Conclusion: The IRP/RP rightly included the subject land in the information memorandum and CIRP, and the explanation to Section 18(1)(f) did not preclude it.
Issue (iv): Whether the Adjudicating Authority erred in refusing exclusion of the subject land from the CIRP.
Analysis: Since the corporate debtor's development rights subsisted and the dispute did not warrant exclusion of the property from the insolvency process, the prayer for deletion of the subject land from the CIRP and information memorandum was unsustainable. The tribunal's refusal to grant the relief sought was consistent with the Code and with the nature of the rights asserted by the corporate debtor.
Conclusion: The Adjudicating Authority did not err in refusing to allow the application for exclusion of the subject land from the CIRP.
Issue (v): Whether the Adjudicating Authority erred in allowing the intervention application filed by the successful resolution applicant.
Analysis: The applicant seeking intervention was the successful resolution applicant whose plan had already been approved by the committee of creditors with substantial voting share. In those circumstances, permitting intervention to enable submissions in the main application was and caused no legal infirmity.

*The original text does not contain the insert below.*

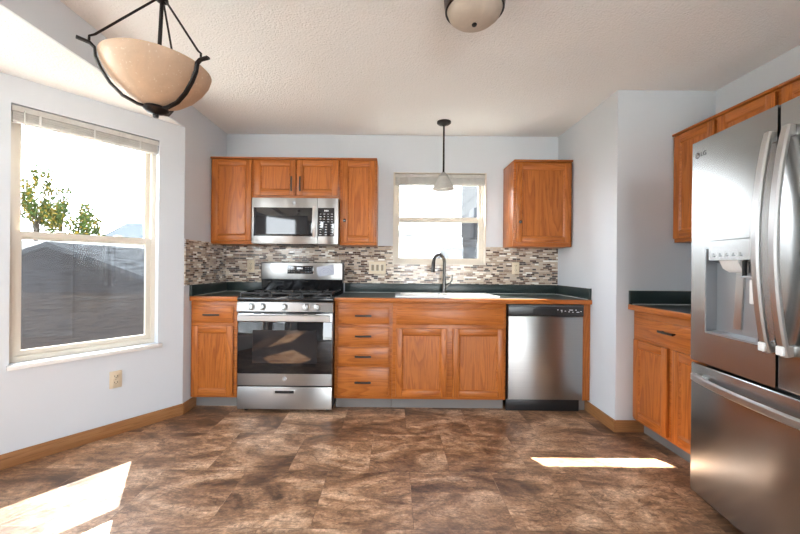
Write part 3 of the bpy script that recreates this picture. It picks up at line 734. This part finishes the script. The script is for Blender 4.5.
o = MB(); o.box((X0 + .205, .026, 1.02), (X0 + .265, .040, 1.122), 'white_plastic', .004); o.build('ice_paddle', ds)
o = MB(); o.prism([(X0 + .11, .046, .90), (X0 + .15, .046, .90), (X0 + .165, .046, 1.15), (X0 + .125, .046, 1.15)], (0, -.008, 0), 'steel_bright'); o.build('water_paddle', ds)
# logo
lg = MB().lathe([(.0145, 0), (.0145, .0008), (.0002, .0008)], 'dark_grey', (.036, 0, 1.722), Matrix.Rotation(PI / 2, 3, 'X'), 24).build('badge', fd)
text('badge_letters', 'LG', .030, (.074, -.0005, 1.722), 'dark_grey', fd)
o = MB(); o.tube(arc((.036, -.0012, 1.722), .0095, PI / 2, 2 * PI, 12, (1, 0, 0), (0, 0, 1)), .0010, 'steel_bright', 5); o.box((.0352, -.0016, 1.7175), (.0368, -.0008, 1.7265), 'steel_bright'); o.box((.036, -.0016, 1.7168), (.041, -.0008, 1.7182), 'steel_bright'); o.build('badge_mark', lg)
rd = MB().box((FW / 2 + .003, 0, DZ0), (FW, .060, DZ1), 'steel_fridge', .008, 3).build('door', r)
fz = MB().box((0, 0, .062), (FW, .060, .703), 'steel_fridge', .008, 3).build('freezer_drawer', r)
def fhandle(parent, x):
    o = MB(); k = 20; pts = []
    for i in range(k + 1):
        t = i / k; pts.append((x, -.016 - .044 * math.sin(PI * t) ** .8, .848 + .842 * t))
    o.bar(pts, (1, 0, 0), .034, .020, 'steel_handle', .006)
    for z in (.868, 1.672): o.box((x - .013, -.028, z - .02), (x + .013, .002, z + .02), 'steel_handle', .004)
    h = o.build('handle', parent)
    MB().box((x - .0135, -.040, .852), (x + .0135, -.028, .885), 'white_plastic', .003).build('end_cap', h)
fhandle(fd, .437); fhandle(rd, .510)
o = MB(); pts = [(.045 + .82 * i / 24, -.018 - .045 * math.sin(PI * i / 24) ** .7, .640) for i in range(25)]
o.bar(pts, (0, 0, 1), .034, .020, 'steel_handle', .006)
for x in (.066, .845): o.box((x - .02, -.026, .627), (x + .02, .002, .653), 'steel_handle', .004)
h = o.build('handle', fz); MB().box((.041, -.028, .624), (.058, -.006, .656), 'white_plastic', .003).build('end_cap', h)
for x in (.02, FW - .11): MB().box((x, .064, 1.765), (x + .09, .12, 1.785), 'dark_grey', .004).build('hinge_cover', r)

# ------------------------------------------------------------------ ceiling lamps
# inverted bowl pendant in the bay corner
F = Vector((-.974, 1.5, 1.780))
r = thing('bowl_pendant', 'amber glass bowl pendant held by three dark bronze arms near bay window', 'ceiling lamp', F)
r.rotation_euler = (0, R(2.6), 0)
a_z, r_t, r_b, hub = .183, .251, .195, .458
prof = [(.012, .022), (.05, .028), (.095, .048), (.135, .080), (.168, .120), (.188, .155), (r_b, a_z)]
full = prof + [(r_b - .006, a_z + .001)] + [(max(.004, q - .006), z + .005) for q, z in prof[::-1]]
MB().lathe(full, 'alabaster', seg=48, cap=False).build('glass_bowl', r)
MB().lathe([(.001, -.020), (.010, -.020), (.012, -.012), (.010, -.006), (.034, .000), (.046, .010), (.044, .020), (.018, .028), (.001, .028)], 'bronze', seg=24).build('finial', r)
mt = MB().lathe([(.001, hub + .02), (.012, hub + .02), (.022, hub + .008), (.024, hub - .004), (.010, hub - .014), (.001, hub - .014)], 'bronze', seg=20).build('hub', r)
MB().cyl((0, 0, .03), (0, 0, hub), .0075, 'bronze').build('stem', r)
for k in range(3):
    th = R(222 + 120 * k); d = Vector((math.cos(th), math.sin(th), 0)); t_ = Vector((-d.y, d.x, 0))
    pts = [d * (q + .007 + g_) + Vector((0, 0, z - .006 - g_)) for (q, z), g_ in zip([(.022, .020)] + prof[1:], (.0, .006, .010, .009, .006, .003, .0))] + [d * (r_t - .035) + Vector((0, 0, a_z + .006)), d * (r_t + .004) + Vector((0, 0, a_z + .010))]
    MB().bar(pts, t_, .018, .009, 'bronze', .002).build('arm', r)
    q = d * (r_t * .87)
    MB().tube([q + Vector((0, 0, a_z + .004)), q + Vector((0, 0, a_z + .030)), q * .93 + Vector((0, 0, a_z + .042)), d * .015 + Vector((0, 0, hub))], .0042, 'bronze', 8).build('rod', r)
o = MB(); z = hub + .018; k = 0
while z < .560:
    u = Vector((1, 0, 0)) if k % 2 else Vector((0, 1, 0))
    ring = [Vector((0, 0, z + .016)) + u * (.008 * math.cos(t * PI / 6)) + Vector((0, 0, .016 * math.sin(t * PI / 6))) for t in range(12)]
    rs = []
    for i, p in enumerate(ring):
        tt = (ring[(i + 1) % 12] - ring[i - 1]).normalized(); nn = u.cross(Vector((0, 0, 1))).normalized(); bb = tt.cross(nn)
        rs.append([p + nn * .002 * math.cos(j * PI / 3) + bb * .002 * math.sin(j * PI / 3) for j in range(6)])
    o.rings(rs, 'bronze', closed=True); z += .026; k += 1
o.build('chain', r)
MB().lathe([(.001, .585), (.015, .585), (.03, .60), (.058, .612), (.06, .633), (.001, .633)], 'bronze', seg=24).build('canopy', r)
# flush mount
r = thing('flush_ceiling_light', 'flush ceiling light with frosted tan glass dome and bronze rim', 'ceiling lamp', (.366, 1.722, H - .0005))
MB().lathe([(.128, 0), (.142, -.010), (.140, -.045), (.136, -.078), (.128, -.080), (.126, -.05), (.05, -.045), (.001, -.045)], 'bronze', seg=40).build('pan', r)
MB().lathe([(.125, -.06), (.127, -.075), (.118, -.100), (.098, -.118), (.065, -.132), (.030, -.138), (.001, -.139)], 'dome_glass', seg=40).build('glass_dome', r)
MB().lathe([(.001, -.139), (.010, -.139), (.0125, -.143), (.010, -.149), (.001, -.151)], 'bronze', seg=16).build('finial', r)
# sink pendant
r = thing('sink_pendant', 'small pendant lamp with frosted cone shade hanging over the sink', 'ceiling lamp', (.430, 3.24, H - .0005))
MB().lathe([(.062, 0), (.062, -.012), (.05, -.022), (.025, -.028), (.012, -.034), (.001, -.034)], 'bronze', seg=24).build('canopy', r)
MB().cyl((0, 0, -.03), (0, 0, -.455), .0085, 'bronze', seg=10).build('rod', r)
MB().lathe([(.001, -.445), (.014, -.445), (.026, -.458), (.040, -.474), (.043, -.486), (.001, -.488)], 'steel_bright', seg=20).build('socket_cap', r)
prof = [(.046, -.484), (.062, -.520), (.082, -.560), (.100, -.594)]
MB().lathe(prof + [(.097, -.594)] + [(q - .003, z) for q, z in prof[::-1]], 'frosted', seg=32, cap=False).build('shade', r)
MB().lathe([(.012, -.500), (.014, -.53), (.026, -.550), (.030, -.568), (.022, -.584), (.001, -.591)], 'white_plastic', seg=18).build('bulb', r)

# ------------------------------------------------------------------ outlets and switches
def outlet(label, loc, rz, sc=1):
    r = thing('wall_outlet', label, 'outlet', loc, rz, 'almond wall outlets')
    MB().box((-.036, -.006, -.058), (.036, -.0006, .058), 'almond', .003).build('cover_plate', r)
    for z in (-.021, .021):
        q = MB().box((-.017, -.0085, z - .014), (.017, -.0055, z + .014), 'almond', .0025).build('receptacle', r)
        o = MB(); o.box((-.009, -.0092, z - .002), (-.006, -.0083, z + .008), 'dark_slot'); o.box((.006, -.0092, z - .002), (.009, -.0083, z + .008), 'dark_slot'); o.box((-.0025, -.0092, z - .010), (.0025, -.0083, z - .006), 'dark_slot'); o.build('slot', q)
    MB().lathe([(.003, 0), (.003, .001), (.0002, .0012)], 'almond_dark', (0, -.006, 0), Matrix.Rotation(PI / 2, 3, 'X'), 10).build('screw', r)
outlet('almond outlet on the mosaic backsplash left of the gas range', (-1.385, YB - .008, 1.153), 0)
outlet('almond outlet on the mosaic backsplash below the cabinet right of sink window', (1.182, YB - .008, 1.158), 0)
q = BAY - BD * .438
outlet('almond outlet low on the grey wall below the bay window', (q.x, q.y, .376), AB)
r = thing('light_switch', 'almond triple switch plate on the mosaic backsplash left of the sink window', 'switch', (-.158, YB - .008, 1.150))
MB().box((-.082, -.006, -.058), (.082, -.0006, .058), 'almond', .003).build('cover_plate', r)
for x in (-.046, 0, .046):
    q = MB().box((x - .017, -.0075, -.033), (x + .017, -.0055, .033), 'almond_frame', .0015).build('switch_frame', r)
    MB().box((x - .012, -.011, -.028), (x + .012, -.007, .028), 'almond_dark', .002).build('rocker', q)

# ------------------------------------------------------------------ outdoors
GZ = -1.0
g = MB().box((-60, -40, GZ - .3), (40, 60, GZ), 'lawn').build('ground'); struct(g)
struct(MB().box((-4, -12, GZ), (8, YR - .25, GZ + .85), 'bounce_pale').build('added_bounce_slab'))  # unseen pale slab, added to bounce daylight up to the ceiling
# fence
r = thing('fence', 'weathered dark wooden privacy fence outside the bay window', 'fence', (-8.0, 5.0, GZ))
MB().box((0, 0, .04), (6.0, .03, 1.76), 'fence_wood').build('board_panel', r)
MB().box((0, .03, 1.45), (6.0, .07, 1.53), 'fence_wood').build('rail', r)
for k in range(4): MB().box((.1 + k * 1.9, .07, 0), (.2 + k * 1.9, .16, 1.70), 'fence_wood').build('post', r)
def gable(name, label, x0, x1, y0, y1, z0, ze, zr, along, wm, rm, over=.18, cat='building'):
    """gabled building; along='y' puts the gable towards the viewer, 'x' the roof slope"""
    r = thing(name, label, cat, ((x0 + x1) / 2, (y0 + y1) / 2, z0)); cx_, cy_ = (x1 - x0) / 2, (y1 - y0) / 2; e_, k = ze - z0, zr - z0; t = .10
    if along == 'y':
        MB().prism([(-cx_, -cy_, 0), (cx_, -cy_, 0), (cx_, -cy_, e_), (0, -cy_, k), (-cx_, -cy_, e_)], (0, 2 * cy_, 0), wm).build('wall', r, False)
        sl_ = (k - e_) / cx_
        for s_ in (-1, 1): MB().prism([(0, -cy_ - over, k + .01), (s_ * (cx_ + over), -cy_ - over, e_ - sl_ * over + .01), (s_ * (cx_ + over), -cy_ - over, e_ - sl_ * over + t), (0, -cy_ - over, k + t)], (0, 2 * cy_ + 2 * over, 0), rm).build('roof', r, False)
    else:
        MB().prism([(-cx_, -cy_, 0), (-cx_, cy_, 0), (-cx_, cy_, e_), (-cx_, 0, k), (-cx_, -cy_, e_)], (2 * cx_, 0, 0), wm).build('wall', r, False)
        sl_ = (k - e_) / cy_
        for s_ in (-1, 1): MB().prism([(-cx_ - over, 0, k + .01), (-cx_ - over, s_ * (cy_ + over), e_ - sl_ * over + .01), (-cx_ - over, s_ * (cy_ + over), e_ - sl_ * over + t), (-cx_ - over, 0, k + t)], (2 * cx_ + 2 * over, 0, 0), rm).build('roof', r, False)
    return r
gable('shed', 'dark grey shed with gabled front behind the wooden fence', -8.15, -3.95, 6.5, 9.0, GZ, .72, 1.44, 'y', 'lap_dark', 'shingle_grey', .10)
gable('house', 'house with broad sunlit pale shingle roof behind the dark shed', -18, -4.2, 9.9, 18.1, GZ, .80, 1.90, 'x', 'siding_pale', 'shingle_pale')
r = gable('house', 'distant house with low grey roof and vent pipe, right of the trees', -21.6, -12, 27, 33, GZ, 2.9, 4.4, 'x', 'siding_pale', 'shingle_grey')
MB().cyl((-2.2, -1.4, 4.7), (-2.2, -1.4, 6.1), .12, 'pipe_grey').build('vent_pipe', r)
# trees
def tree(label, x, y, h, cr, crz, n_leaf, yel, seed):
    rng = random.Random(seed); r = thing('tree', label, 'tree', (x, y, GZ), 0, 'trees behind the pale roof')
    o = MB(); o.tube([(0, 0, 0), (.05, 0, h * .45), (0, .05, h * .72)], .10, 'bark', 8, .05); tips = []
    for k in range(9):
        a = rng.uniform(0, 2 * PI); q = rng.uniform(.35, .95); zt = h - crz * 2 * rng.uniform(.02, .8)
        e_ = Vector((math.cos(a) * cr * q, math.sin(a) * cr * q, zt)); o.tube([(0, 0, h * rng.uniform(.4, .62)), (e_.x * .4, e_.y * .4, h * .66), e_], .035, 'bark', 6, .008); tips.append(e_)
    tips.append(Vector((0, 0, h - .1)))
    o.build('trunk', r)
    o = MB(); s_ = .10
    cl = tips + [Vector((rng.gauss(0, cr * .4), rng.gauss(0, cr * .4), h - crz + rng.gauss(0, crz * .45))) for _ in range(8)]
    for k in range(n_leaf):
        c = cl[k % len(cl)]; p = c + Vector((rng.gauss(0, .15), rng.gauss(0, .15), rng.gauss(0, .30)))
        u = Vector((rng.gauss(0, 1), rng.gauss(0, 1), rng.gauss(0, 1))).normalized(); v = u.orthogonal().normalized()
        o.poly([p - u * s_, p + v * s_ * .5, p + u * s_, p - v * s_ * .5], 'leaf_yellow' if rng.random() < yel else 'leaf_green')
    o.build('foliage', r, False); return r
tree('tallest sparse tree with yellowing leaves at the left of the bay window view', -18.9, 19.4, 6.9, .95, 1.6, 1700, .35, 1)
tree('slim upright green tree, second from the left in the bay window view', -20.5, 22.6, 6.6, .60, 1.4, 950, .15, 2)
tree('small low green tree beside the distant grey roof in the bay window view', -16.3, 19.7, 5.0, .80, .9, 1100, .22, 3)
# houses beyond the sink window
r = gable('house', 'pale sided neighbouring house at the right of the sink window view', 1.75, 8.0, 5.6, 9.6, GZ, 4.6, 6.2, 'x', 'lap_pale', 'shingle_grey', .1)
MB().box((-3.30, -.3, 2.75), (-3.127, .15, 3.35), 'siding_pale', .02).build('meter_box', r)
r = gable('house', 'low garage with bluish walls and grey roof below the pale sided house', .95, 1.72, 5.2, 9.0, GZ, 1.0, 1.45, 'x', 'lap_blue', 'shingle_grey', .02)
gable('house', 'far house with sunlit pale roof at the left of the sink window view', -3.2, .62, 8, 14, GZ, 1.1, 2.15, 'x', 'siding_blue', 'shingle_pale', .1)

Conclusion: The Adjudicating Authority did not commit any error in allowing the intervention application.
Final Conclusion: The challenge to exclusion of the subject land failed, the tribunal's jurisdiction was affirmed, the arbitral termination order was not treated as an award, and both appeals were dismissed.
Ratio Decidendi: Development rights constitute property under the Insolvency and Bankruptcy Code, and a termination order under Section 32(2)(c) of the Arbitration and Conciliation Act, 1996 is not an arbitral award carrying finality under Sections 34 and 35 of that Act.